• _Exercise_
Please transcribe the data below exactly. Leave the pictures out.

• _Dataset rows_

============

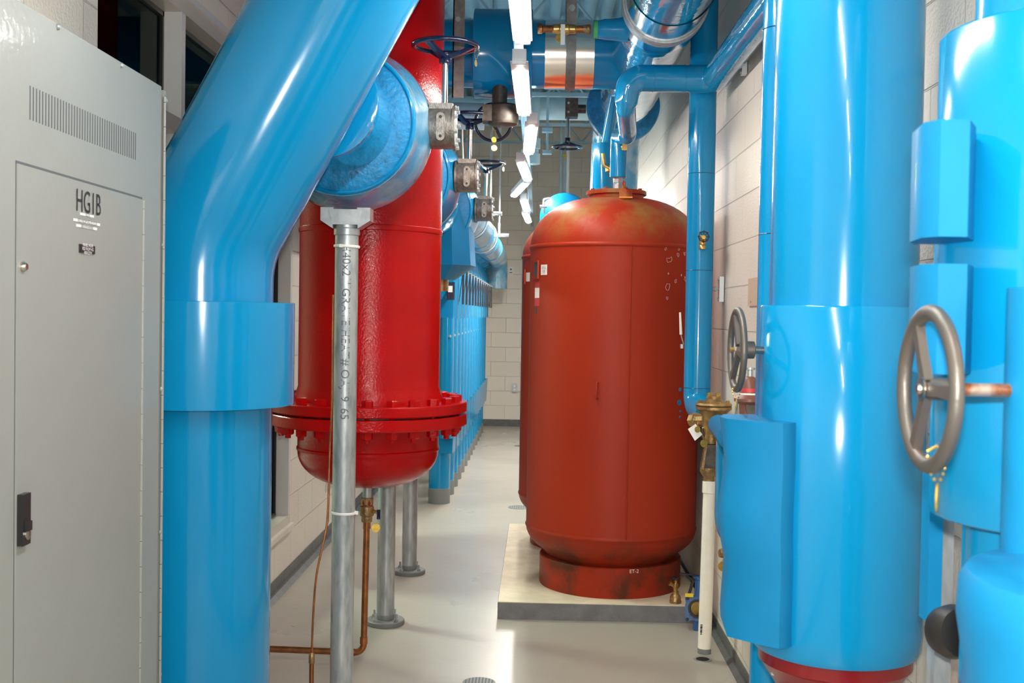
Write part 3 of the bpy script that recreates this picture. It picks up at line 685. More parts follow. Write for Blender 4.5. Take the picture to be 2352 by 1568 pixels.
# ================================================================== BIG PIPE ALONG THE RIGHT WALL
PXX, PZ, PRR = .54, 2.97, .18
t = thing('overhead_pipe', 'large glossy blue pipe running overhead along the right wall', 'pipe', (PXX, 6, PZ))
MB().cyl((PXX, 3.25, PZ), (PXX, 7.75, PZ), PRR, n=64).build('jacket', 'blue_gloss', t)
mb = MB()
for z_, r_ in ((4.9, .1845), (5.22, .1845)): pass
mb.cyl((PXX, 4.80, PZ), (PXX, 5.30, PZ), .1835, n=64, cap=False); mb.build('metal_band', 'chrome', t)
hg = thing('pipe_clamp', 'grey steel clevis clamp round the large overhead pipe', 'pipe hanger', (PXX, 5.1, PZ - .19))
mb = MB(); mb.lathe([(.184, -.04), (.193, -.04), (.190, 0), (.193, .04), (.184, .04)], (PXX, 5.1, PZ), (0, 1, 0), n=64, cap=False); mb.build('band', 'galv', hg)
MB().cyl((PXX, 5.1, PZ + .19), (PXX, 5.1, 4.36), .008, n=8).build('rod', 'galv', hg)
mb = MB(); mb.lathe([(.18, -.012), (.236, -.010), (.243, 0), (.243, .07), (.235, .08), (.18, .08)], (PXX, 7.6, PZ), (0, 1, 0), n=64); mb.build('flange_cover', 'blue_end', t)
mb = MB(); mb.lathe([(.205, .08), (.215, .12), (.215, .34), (.2, .36)], (PXX, 7.6, PZ), (0, 1, 0), n=56); mb.build('valve_jacket', 'blue_gloss', t)
pth = fillet([(PXX, 7.95, PZ), (PXX, 8.35, PZ), (PXX - .03, 8.35, 1.0)], .28, 12)
MB().sweep(pth, .175, 40).build('down_elbow', 'clear', t)
# operator with a hanging handwheel on that flange
g = WY(1312, 250, 7.75)
t = thing('gear_operator', 'dark gear operator with a small navy handwheel hanging low beside the overhead flange', 'valve', g)
mb = MB(); mb.box((g.x - .04, g.y - .05, g.z - .06), (g.x + .045, g.y + .05, g.z + .065)); mb.build('gearbox', 'iron_dk', t, bevel=.008)
MB().cyl(g + V((.03, 0, 0)), g + V((.10, 0, .0)), .03, n=16).build('neck', 'iron_dk', t)
for dz in (-.03, .03): MB().lathe([(.008, 0), (.008, .01)], g + V((-.02, -.05, dz)), (0, -1, 0), n=6).build('bolt', 'galv', t, ang=20)
wc = WY(1303, 338, 7.75); MB().cyl((wc.x, g.y, g.z - .05), (wc.x, g.y, wc.z + .02), .010, n=12).build('stem', 'steel', t)
mb = MB(); wheel_geo(mb, (wc.x, g.y, wc.z), (0, 0, -1), .108, .009, hub_r=.018, hub_h=.03, dish=.03, ph=.3); mb.build('handwheel', 'navy', t)
valve_tag(WY(1298, 343, 7.645), WY(1297, 358, 7.64), .016, 'round brass tag below the low hanging handwheel', two=False)
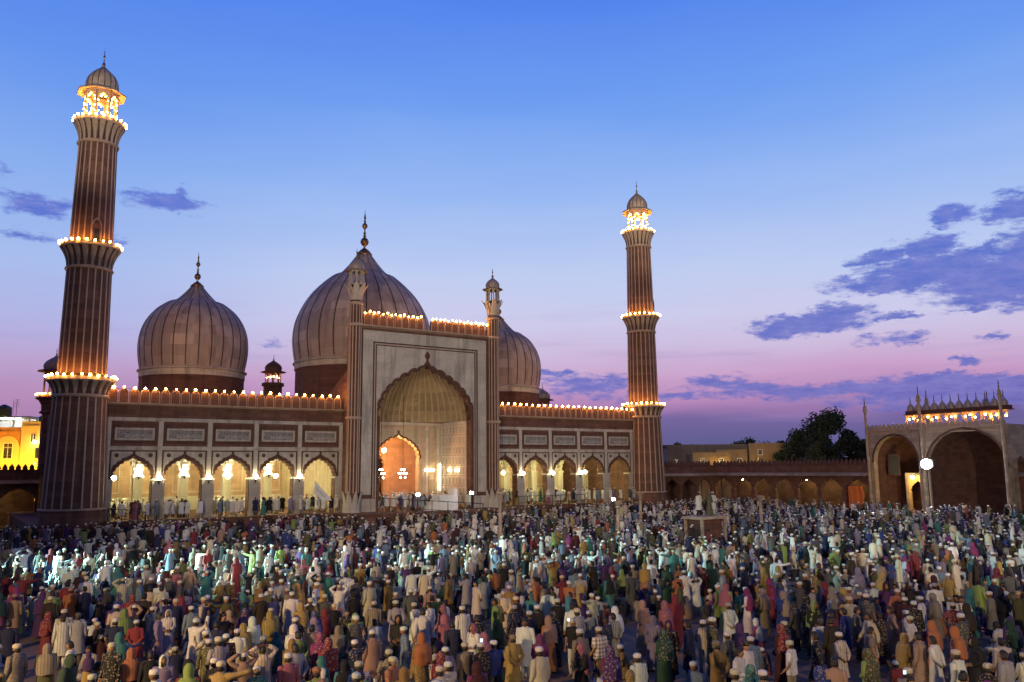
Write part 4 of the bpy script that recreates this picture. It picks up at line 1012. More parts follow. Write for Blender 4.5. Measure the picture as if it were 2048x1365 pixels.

============

• _Solution to the exercise_
Write part 3 of the bpy script that recreates this picture. It picks up at line 685. More parts follow. Write for Blender 4.5. Take the picture to be 2352 by 1568 pixels.
# ================================================================== BIG PIPE ALONG THE RIGHT WALL
PXX, PZ, PRR = .54, 2.97, .18
t = thing('overhead_pipe', 'large glossy blue pipe running overhead along the right wall', 'pipe', (PXX, 6, PZ))
MB().cyl((PXX, 3.25, PZ), (PXX, 7.75, PZ), PRR, n=64).build('jacket', 'blue_gloss', t)
mb = MB()
for z_, r_ in ((4.9, .1845), (5.22, .1845)): pass
mb.cyl((PXX, 4.80, PZ), (PXX, 5.30, PZ), .1835, n=64, cap=False); mb.build('metal_band', 'chrome', t)
hg = thing('pipe_clamp', 'grey steel clevis clamp round the large overhead pipe', 'pipe hanger', (PXX, 5.1, PZ - .19))
mb = MB(); mb.lathe([(.184, -.04), (.193, -.04), (.190, 0), (.193, .04), (.184, .04)], (PXX, 5.1, PZ), (0, 1, 0), n=64, cap=False); mb.build('band', 'galv', hg)
MB().cyl((PXX, 5.1, PZ + .19), (PXX, 5.1, 4.36), .008, n=8).build('rod', 'galv', hg)
mb = MB(); mb.lathe([(.18, -.012), (.236, -.010), (.243, 0), (.243, .07), (.235, .08), (.18, .08)], (PXX, 7.6, PZ), (0, 1, 0), n=64); mb.build('flange_cover', 'blue_end', t)
mb = MB(); mb.lathe([(.205, .08), (.215, .12), (.215, .34), (.2, .36)], (PXX, 7.6, PZ), (0, 1, 0), n=56); mb.build('valve_jacket', 'blue_gloss', t)
pth = fillet([(PXX, 7.95, PZ), (PXX, 8.35, PZ), (PXX - .03, 8.35, 1.0)], .28, 12)
MB().sweep(pth, .175, 40).build('down_elbow', 'clear', t)
# operator with a hanging handwheel on that flange
g = WY(1312, 250, 7.75)
t = thing('gear_operator', 'dark gear operator with a small navy handwheel hanging low beside the overhead flange', 'valve', g)
mb = MB(); mb.box((g.x - .04, g.y - .05, g.z - .06), (g.x + .045, g.y + .05, g.z + .065)); mb.build('gearbox', 'iron_dk', t, bevel=.008)
MB().cyl(g + V((.03, 0, 0)), g + V((.10, 0, .0)), .03, n=16).build('neck', 'iron_dk', t)
for dz in (-.03, .03): MB().lathe([(.008, 0), (.008, .01)], g + V((-.02, -.05, dz)), (0, -1, 0), n=6).build('bolt', 'galv', t, ang=20)
wc = WY(1303, 338, 7.75); MB().cyl((wc.x, g.y, g.z - .05), (wc.x, g.y, wc.z + .02), .010, n=12).build('stem', 'steel', t)
mb = MB(); wheel_geo(mb, (wc.x, g.y, wc.z), (0, 0, -1), .108, .009, hub_r=.018, hub_h=.03, dish=.03, ph=.3); mb.build('handwheel', 'navy', t)
valve_tag(WY(1298, 343, 7.645), WY(1297, 358, 7.64), .016, 'round brass tag below the low hanging handwheel', two=False)
Write part 4 of the bpy script that recreates this picture. It picks up at line 1012. More parts follow. Write for Blender 4.5. Measure the picture as if it were 2048x1365 pixels.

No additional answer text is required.